The research team collected measures about the individuals like risk aversion and financial literacy, but nothing predicted defaulting. What seems to have happened was that clients who defaulted had overestimated their own self-control and/or underestimated the difficulty they would encounter in saving.
To be clear, enough people were successful at saving a lot, that on average comparing the two groups’ total savings—the commitment groups saved more, so it looks like a successful program. But at the individual level, 55% of adopters forfeiting one to two days' wages sounds less of a success for behaviorally-informed savings products.
A closer look at the body of evidence suggests that participants in many other commitment device studies have failed to follow through at similar levels. In the paper for this study, Dr. John conducted a systematic review of the rates at which participants “followed through.” A table listing the studies and their follow-through rates is included below.
The review found a common pattern: like in this study, often more than half of the adopters failed to follow through on their commitments. In many studies, participants incurred penalties, had their savings frozen, or paid other costs of forgone commitment. While the reasons are not fully clear (the studies did not all collect individual-level measures the way the Philippines study did), the review suggests that this result is the norm, not the exception.
The fact that people are not great at knowing their future selves poses a challenge for commitment devices. There are a few possible responses, but each has its problems:
Mandate higher penalties. In the Philippines study, participants tended to set penalties that were too low to provide enough of an incentive to follow through on their commitment. Designers of commitment products can mandate that penalties reach a certain level—however, this requires a high level of fine-grained knowledge about the preferences and behaviors of the specific product’s users.
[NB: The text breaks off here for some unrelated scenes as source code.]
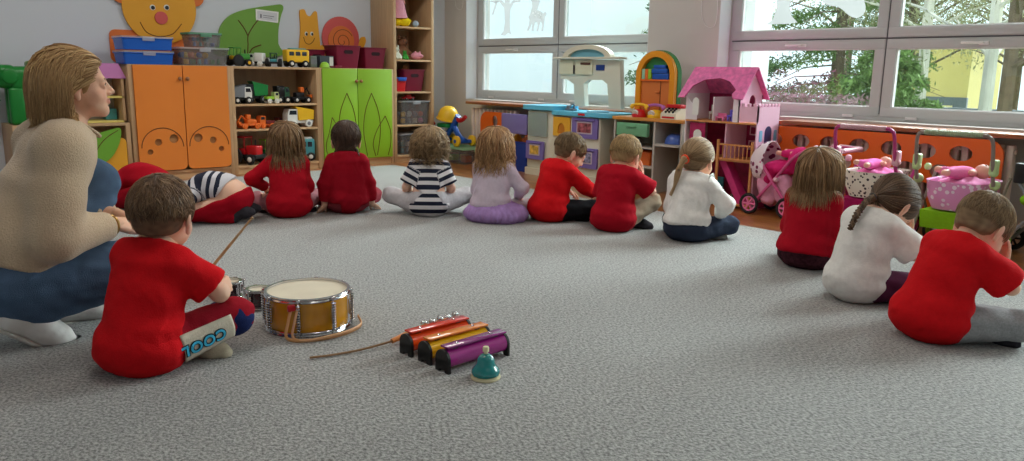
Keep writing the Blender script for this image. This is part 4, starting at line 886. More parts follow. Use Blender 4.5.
radcover('radiator_cover', 'long orange radiator cover with round holes under the right window, behind the strollers', 1.54, 3.35, .10, .598, hs, 0, 0)
radcover('radiator_cover', 'short orange radiator cover with an oval hole at the left end of the left window', 6.06, 6.50, .04, .545, [(6.27, .45, .045, .062), (6.27, .25, .045, .05)], 0, 0)
def radiator(y0, y1, label):
    root = thing('radiator', label, 'radiator', (5.50, (y0+y1)/2, FL)); n = int((y1-y0)/.06); hw = (y1-y0)/2; mb = MB()
    for i in range(n): yy = -hw+(i+.5)*(y1-y0)/n; mb.box(-.035, .035, yy-.022, yy+.022, .10, .58, bev=.012)
    mb.build('fins', RADW, root); MB().cyl((0, -hw, .14), (0, hw, .14), .016).cyl((0, -hw, .54), (0, hw, .54), .016).build('pipes', RADW, root)
    for s in (-1, 1): MB().box(-.02, .02, s*hw*.8-.01, s*hw*.8+.01, 0, .12).build('foot', RADW, root)
radiator(1.5, 3.3, 'cream ribbed radiator behind the long orange cover'); radiator(6.0, 6.75, 'cream ribbed radiator behind the short orange cover')
# ---------------------------------------------------------------- outdoors
GND = -1.0
struct(MB().box(6.0, 60, -30, 60, GND-.2, GND).build('ground', mat('damp lawn', (96, 112, 70), 1, var=.3, noise=1.2)))
def yard():
    o = thing('apartment_block', 'white rendered block of flats filling most of the left window', 'building', (12, 14, GND))
    MB().box(-1, 4, -3.9, 9, 0, 9).build('wall', mat('white render', (236, 238, 240), .9), o); mb = MB().box(-1.04, -1, -3.9, 9, 2.55, 2.63).box(-1.04, -1, 2.1, 2.22, 0, 9); mb.build('moulding', mat('pale grey render', (205, 210, 214), .9), o)
    tag(MB().box(6.45, 6.75, 3.95, 4.25, GND, 4).box(6.40, 6.8, 3.9, 4.3, GND, GND+.15).build('pillar', mat('white render', (236, 238, 240), .9)), 'white outside pillar seen at the left edge of the right window', 'pillar')
    YEL = mat('yellow render', (202, 184, 116), .9, var=.06, noise=1); PYEL = mat('pale yellow render', (204, 194, 150), .9); GRD = mat('grey door paint', (92, 100, 104), .6)
    ya, yb = onx(968, 90, 21)[1]-5.5, onx(870, 90, 21)[1]-5.5; h = thing('yellow_house', 'yellow house with a grey doorway beyond the right window', 'building', (21, 5.5, GND))
    MB().box(0, 2.2, ya, yb, 0, 3.0).build('wall', YEL, h); dy = onx(936, 95, 21)[1]-5.5; MB().box(-.12, 0, dy-.75, dy+.75, 0, 1.55, bev=.02).build('door_surround', GRD, h); d = MB().box(-.16, -.12, dy-.45, dy+.45, 0, 1.35).build('door', mat('cream door paint', (220, 206, 150), .6), h); MB().ball((-.18, dy-.3, .7), .04).build('handle', GRD, d)
    MB().box(-.3, 2.5, ya-.2, yb+.2, 3.0, 3.15).build('roof', mat('roof sheet', (120, 110, 104), .8), h)
    g = thing('terraced_house', 'pale yellow house with white windows at the right of the view outside', 'building', (26, -3, GND)); MB().box(0, 6, -12, 6.8, 0, 3.1).build('wall', PYEL, g)
    for k in range(5): w = MB().box(-.1, 0, -9+k*3.0, -7.6+k*3.0, 1.0, 2.7).build('window', HANDLE, g); MB().box(-.12, -.1, -8.9+k*3.0, -7.7+k*3.0, 1.1, 2.6).build('pane', mat('dark glass', (90, 110, 120), .1), w)
    rl = thing('railing', 'grey metal railing crossing the view below the yellow house', 'railing', (13.6, 3.5, GND)); MB().cyl((0, -8, 1.5), (0, 4, 1.5), .03).cyl((0, -8, 1.1), (0, 4, 1.1), .02).build('rail', GRD, rl)
    for k in range(13): MB().cyl((0, -8+k, 0), (0, -8+k, 1.5), .025).build('post', GRD, rl)
    r = np.random.RandomState(4)
    LEAF = [mat('conifer green', (112, 140, 74), .9, var=.35, noise=3), mat('birch twigs', (150, 150, 110), .95, var=.3, noise=4), mat('bare hedge', (150, 122, 122), .95, var=.3, noise=5), mat('spruce green', (74, 104, 66), .9, var=.35, noise=3)]
    BIR = mat('birch bark', (214, 208, 198), .9, var=.35, noise=6, stretch=(1, 1, .2)); BRK = mat('brown bark', (110, 94, 76), .95, var=.3, noise=8)
    def leaves(n, shape, size, seed):
        rr = np.random.RandomState(seed); V = []; F = []
        for i in range(n):
            c = shape(rr); a = unit(rr.normal(size=3)); b = unit(np.cross(a, rr.normal(size=3))); s = size*(.6+.8*rr.rand()); k = len(V)
            V += [tuple(c-a*s), tuple(c+b*s*.3), tuple(c+a*s), tuple(c-b*s*.3)]; F.append((k, k+1, k+2, k+3))
        mb = MB(); mb._add(V, F); return mb
    def conifer(x, y, h, w, m, label, seed):
        t = thing('conifer', label, 'tree', (x, y, GND)); MB().cyl((0, 0, 0), (0, 0, h*.95), .10, .02, 8).build('trunk', BRK, t)
        br = MB()
        for k in range(46):
            z = h*(.08+.88*k/46); a = k*2.4; L = w*(1-z/h)+.15; br.tube([(0, 0, z), (L*.5*math.cos(a), L*.5*math.sin(a), z-.05), (L*math.cos(a), L*math.sin(a), z-.22*L)], [.015, .010, .004], 4)
        br.build('branches', BRK, t)
        def sh(rr): z = h*(.06+.92*rr.rand()**1.3); L = (w*(1-z/h)+.15)*rr.rand()**.5; k = int(z/h*46); a = k*2.4+rr.normal()*.22; return V3(L*math.cos(a), L*math.sin(a), z-.18*L-.12*rr.rand())
        leaves(21000, sh, .044, seed).build('foliage', m, t)
    def broad(name, x, y, h, w, m, bark, label, seed, n=9000, thin=.10):
        t = thing(name, label, 'tree', (x, y, GND)); rr = np.random.RandomState(seed); tr = MB(); pts = [(0, 0, 0), (.05, .03, h*.3), (-.03, .05, h*.6), (0, 0, h)]; tr.tube(spline(pts, 4), [thin*(1-.6*i/12) for i in range(13)], 8); tr.build('trunk', bark, t)
        br = MB(); tips = []
        for k in range(34):
            z = h*(.25+.7*rr.rand()); a = rr.rand()*6.28; L = w*(.4+.6*rr.rand()); e = V3(L*math.cos(a), L*math.sin(a), z+L*.45); mdp = V3(L*.5*math.cos(a+.2), L*.5*math.sin(a+.2), z+L*.3); br.tube([(0, 0, z), tuple(mdp), tuple(e)], [thin*.3, thin*.2, .006], 5); tips.append((mdp, e))
        br.build('branches', bark, t)
        def sh(rr): q = tips[rr.randint(len(tips))]; s = rr.rand(); return q[0]*(1-s)+q[1]*s+rr.normal(size=3)*.22
        leaves(n, sh, .034, seed).build('foliage', m, t)
    conifer(13.0, 6.3, 7.5, 2.0, LEAF[0], 'light green conifer behind the upper left pane of the right window', 1)
    conifer(10.5, 4.45, 2.6, 1.7, LEAF[0], 'low green conifer outside, left of the yellow house', 2)
    conifer(15.5, 7.6, 8, 2.4, LEAF[3], 'dark spruce standing behind the light green conifer', 3)
    conifer(12.2, 8.35, 7, 1.9, LEAF[3], 'dark green conifer showing at the right edge of the left window', 8)
    broad('birch_tree', 12.5, onx(921, 90, 12.5)[1], 8, 1.8, LEAF[1], BIR, 'white-barked birch in front of the yellow house', 5)
    broad('birch_tree', 12.0, onx(988, 90, 12)[1], 8, 2.2, LEAF[1], BIR, 'white-barked birch right of the yellow house corner', 6)
    broad('bare_tree', 11.0, onx(1008, 90, 11)[1], 7, 2.2, LEAF[1], BRK, 'thin brown tree nearest the right edge of the view outside', 7)
    broad('bare_tree', 14.0, onx(908, 90, 14)[1], 6, 1.6, LEAF[1], BRK, 'thin brown tree before the dark doorway outside', 9)
    for k, (x, y) in enumerate(((18.0, 3.1), (18.4, 5.2), (17.6, 7.0), (19.0, 9.0), (18.2, 1.2))): broad('bare_tree', x, y, 8, 2.6, LEAF[1], BRK, 'grey leafless tree rising behind the birches, %s' % ('over the doorway', 'over the yellow wall', 'behind the low conifer', 'behind the dark spruce', 'at the far right')[k], 20+k, 11000)
    hd = thing('hedge', 'leafless brownish hedge low outside the right window', 'hedge', (9.6, 5.2, GND)); leaves(12000, lambda rr: V3(rr.rand()*.7-.35, rr.rand()*2.2-1.1, rr.rand()*1.75), .035, 11).build('twigs', LEAF[2], hd)
    st = MB()
    for k in range(26): a = k*1.7; st.tube([(.25*math.sin(a), -1.05+k*.084, 0), (.28*math.sin(a+1), -1.05+k*.084+.04, .9), (.3*math.sin(a+2), -1.05+k*.084, 1.6)], [.012, .009, .004], 4)
    st.build('stems', BRK, hd)
yard()
# ---------------------------------------------------------------- light
def lights():
    sc = bpy.context.scene; w = bpy.data.worlds.new('overcast sky'); sc.world = w; w.use_nodes = True; N = w.node_tree.nodes; L = w.node_tree.links; bg = N['Background']
    tc = N.new('ShaderNodeTexCoord'); sp = N.new('ShaderNodeSeparateXYZ'); L.new(tc.outputs['Generated'], sp.inputs[0]); cr = N.new('ShaderNodeValToRGB'); e = cr.color_ramp.elements; e[0].position = .0; e[0].color = (.72, .78, .84, 1); e[1].position = .6; e[1].color = (.80, .90, 1.0, 1)
    L.new(sp.outputs['Z'], cr.inputs['Fac']); L.new(cr.outputs['Color'], bg.inputs['Color']); bg.inputs['Strength'].default_value = SKY
    for a, b in W:
        al = bpy.data.lights.new('window_portal', 'AREA'); al.shape = 'RECTANGLE'; al.size = ZT-ZB; al.size_y = b-a; al.cycles.is_portal = True
        ao = bpy.data.objects.new('window_portal', al); COL.objects.link(ao); ao.location = (6.05, (a+b)/2, (ZT+ZB)/2); ao.rotation_euler = (0, PI/2, 0)
    sl = bpy.data.lights.new('sun', 'SUN'); sl.energy = SUN; sl.angle = rad(50); sl.color = (.95, .97, 1.0); so = bpy.data.objects.new('sun', sl); COL.objects.link(so); so.rotation_euler = Vector((1.0, -.05, .62)).to_track_quat('Z', 'Y').to_euler()
    LM = mat('added lamp diffuser', (255, 250, 240), .5, emit=1.0); LF = mat('white lamp housing', (235, 235, 235), .5)
    for i, (x, y) in enumerate(((1.0, 5.2), (3.6, 5.2), (1.0, 2.4), (3.6, 2.4), (1.0, -.4), (3.6, -.4))):  # ceiling lamps are added fill out of view; daylight alone was dim
        t = thing('added_ceiling_lamp', 'white ceiling lamp panel', 'lamp', (x, y, 2.95), 0, 'added ceiling lamps'); MB().box(-.6, .6, -.15, .15, -.06, 0, bev=.01).build('housing', LF, t); MB().box(-.58, .58, -.13, .13, -.068, -.06).build('diffuser', LM, t)
        al = bpy.data.lights.new('added_lamp_light', 'AREA'); al.shape = 'RECTANGLE'; al.size = 1.15; al.size_y = .26; al.energy = LAMP_FILL*(1.5, 1.5, .75, .75, .35, .35)[i]; al.color = (1.0, .95, .88); ao = bpy.data.objects.new('added_lamp_light', al); COL.objects.link(ao); ao.location = (x, y, 2.95-.075)
SKY, SUN, LAMP_FILL = 2.3, 26.0, 19.0
lights()
sc = bpy.context.scene; sc.view_settings.view_transform = 'Standard'; sc.view_settings.look = 'None'; sc.view_settings.exposure = 0.0; sc.view_settings.gamma = 1.0; sc.view_settings.use_curve_mapping = False
sc.cycles.use_denoising = True; sc.cycles.max_bounces = 8; sc.cycles.diffuse_bounces = 4; sc.cycles.transparent_max_bounces = 16; sc.cycles.caustics_reflective = False; sc.cycles.caustics_refractive = False; sc.cycles.sample_clamp_indirect = 4
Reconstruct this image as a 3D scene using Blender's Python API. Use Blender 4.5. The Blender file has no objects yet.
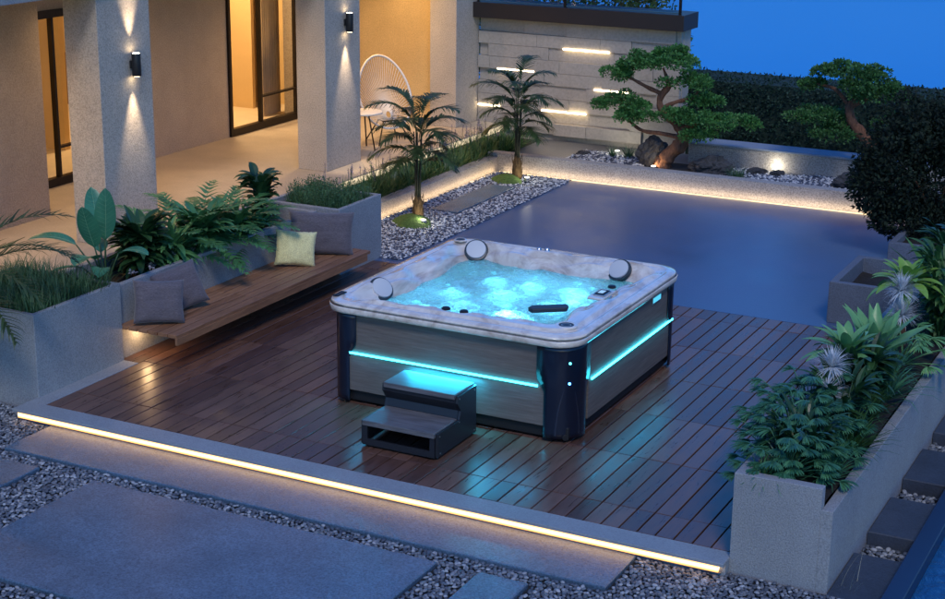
import bpy, math, random
import numpy as np
from mathutils import Vector, Matrix, noise as mnoise
R = math.radians; PI = math.pi
S = bpy.context.scene
COL = S.collection
rnd = random.Random(11)

# ------------------------------------------------------------------ mesh collector
class MB:
    def __init__(s): s.v = []; s.f = []; s.m = []; s.cur = 0
    def add(s, vs, fs):
        o = len(s.v); s.v.extend(tuple(p) for p in vs)
        for f in fs: s.f.append(tuple(i + o for i in f)); s.m.append(s.cur)
    def box(s, x0, x1, y0, y1, z0, z1, ch=0):
        if ch:                       # box with chamfered top edges
            v = [(x0,y0,z0),(x1,y0,z0),(x1,y1,z0),(x0,y1,z0),(x0,y0,z1-ch),(x1,y0,z1-ch),(x1,y1,z1-ch),(x0,y1,z1-ch),
                 (x0+ch,y0+ch,z1),(x1-ch,y0+ch,z1),(x1-ch,y1-ch,z1),(x0+ch,y1-ch,z1)]
            f = [(3,2,1,0),(0,1,5,4),(1,2,6,5),(2,3,7,6),(3,0,4,7),(4,5,9,8),(5,6,10,9),(6,7,11,10),(7,4,8,11),(8,9,10,11)]
        else:
            v = [(x0,y0,z0),(x1,y0,z0),(x1,y1,z0),(x0,y1,z0),(x0,y0,z1),(x1,y0,z1),(x1,y1,z1),(x0,y1,z1)]
            f = [(3,2,1,0),(4,5,6,7),(0,1,5,4),(1,2,6,5),(2,3,7,6),(3,0,4,7)]
        s.add(v, f)
    def prism(s, pts, axis, a, b):   # extrude a 2D outline along an axis
        n = len(pts)
        def mk(p, t): return {'x': (t, p[0], p[1]), 'y': (p[0], t, p[1]), 'z': (p[0], p[1], t)}[axis]
        v = [mk(p, a) for p in pts] + [mk(p, b) for p in pts]
        f = [(i, (i+1) % n, n+(i+1) % n, n+i) for i in range(n)] + [tuple(range(n-1, -1, -1)), tuple(range(n, 2*n))]
        s.add(v, f)
    def tube(s, pts, rad, n=8, cap=True, closed=False):
        pts = [Vector(p) for p in pts]; N = len(pts)
        if not hasattr(rad, '__len__'): rad = [rad]*N
        vs = []; up = Vector((0,0,1))
        prev = None
        for i, p in enumerate(pts):
            if closed: t = (pts[(i+1) % N]-pts[i-1])
            else: t = pts[min(i+1, N-1)]-pts[max(i-1, 0)]
            t = t.normalized() if t.length > 1e-9 else Vector((0,0,1))
            if prev is None:
                a = t.cross(up if abs(t.z) < .9 else Vector((1,0,0))).normalized()
            else:
                a = (prev - t*prev.dot(t)); a = a.normalized() if a.length > 1e-6 else t.orthogonal().normalized()
            prev = a; b = t.cross(a)
            for k in range(n):
                w = 2*PI*k/n; vs.append(p + (a*math.cos(w)+b*math.sin(w))*rad[i])
        fs = []
        for i in range(N if closed else N-1):
            j = (i+1) % N
            for k in range(n): fs.append((i*n+k, i*n+(k+1) % n, j*n+(k+1) % n, j*n+k))
        if cap and not closed: fs += [tuple(range(n-1, -1, -1)), tuple(range((N-1)*n, N*n))]
        s.add(vs, fs)
    def cyl(s, c, r, z0, z1, n=24, r2=None):
        s.tube([(c[0],c[1],z0),(c[0],c[1],z1)], [r, r if r2 is None else r2], n)
    def lathe(s, prof, c=(0,0,0), n=28, M=None):
        vs = []; fs = []
        for r, z in prof:
            for k in range(n):
                w = 2*PI*k/n; p = Vector((r*math.cos(w), r*math.sin(w), z))
                if M: p = M @ p
                vs.append((p.x+c[0], p.y+c[1], p.z+c[2]))
        m = len(prof)
        for i in range(m-1):
            for k in range(n): fs.append((i*n+k, i*n+(k+1) % n, (i+1)*n+(k+1) % n, (i+1)*n+k))
        fs += [tuple(range(n-1,-1,-1)), tuple(range((m-1)*n, m*n))]
        s.add(vs, fs)
    def build(s, name, mat, parent=None, smooth=False, bevel=0, seg=2, angle=None, subsurf=0):
        me = bpy.data.meshes.new(name); me.from_pydata(s.v, [], s.f)
        mats = mat if isinstance(mat, (list, tuple)) else [mat]
        for m_ in mats: me.materials.append(m_)
        if len(mats) > 1: me.polygons.foreach_set('material_index', s.m)
        if smooth: me.polygons.foreach_set('use_smooth', [True]*len(me.polygons))
        if angle is not None and smooth:
            try: me.set_sharp_from_angle(angle=R(angle))
            except Exception: pass
        o = bpy.data.objects.new(name, me); COL.objects.link(o); o.parent = parent
        if bevel:
            b = o.modifiers.new('bevel', 'BEVEL'); b.width = bevel; b.segments = seg; b.limit_method = 'ANGLE'
        if subsurf:
            b = o.modifiers.new('sub', 'SUBSURF'); b.levels = b.render_levels = subsurf
        return o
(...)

But...we have already seen that a certain number of people are going to default, and it also means tying up liquidity in case of emergencies—are we willing to up the stakes?
Provide education and assessment. Designers of commitment products can also educate prospective users about the risks and perform tests to assess the users’ likelihood to achieve their goals. If people choose commitments that they are unlikely to achieve based on past track records and preference measures, designers can decline to offer them the product.
But...this entails a substantial amount of paternalism and confidence in our ability to know people better than they know themselves, and the track record of changing people’s behavior through financial education is pretty lousy.
Reset our sights. Maybe commitments are more effective at maintaining a desirable status quo than pushing people to new heights. In the systematic review of commitment devices above, the outlier was a study by Supreet Kaur, Michael Kremer, and Sendhil Mullainathan where workers in India chose an output level to reach daily and were penalized if they did not reach it (receiving only half the wage per output unit). In this case, follow-through was far higher than in any other study—workers met their targets 97% of the time. It appears that workers were using the contracts to stick to their minimum benchmarks and discipline themselves from going home early, rather than to achieve more.
The Philippines study and indeed most commitment contract studies show that we should be careful about measuring impacts based only on group averages. But there is also a possibly more important lesson—if people are not good at knowing their future selves, researchers do not have better predictive or targeting tools, and the studies seem to be hurting more people than they help, we may want to rethink the costs and benefits of these programs, or at least put in place mechanisms to mitigate any harms inadvertently done.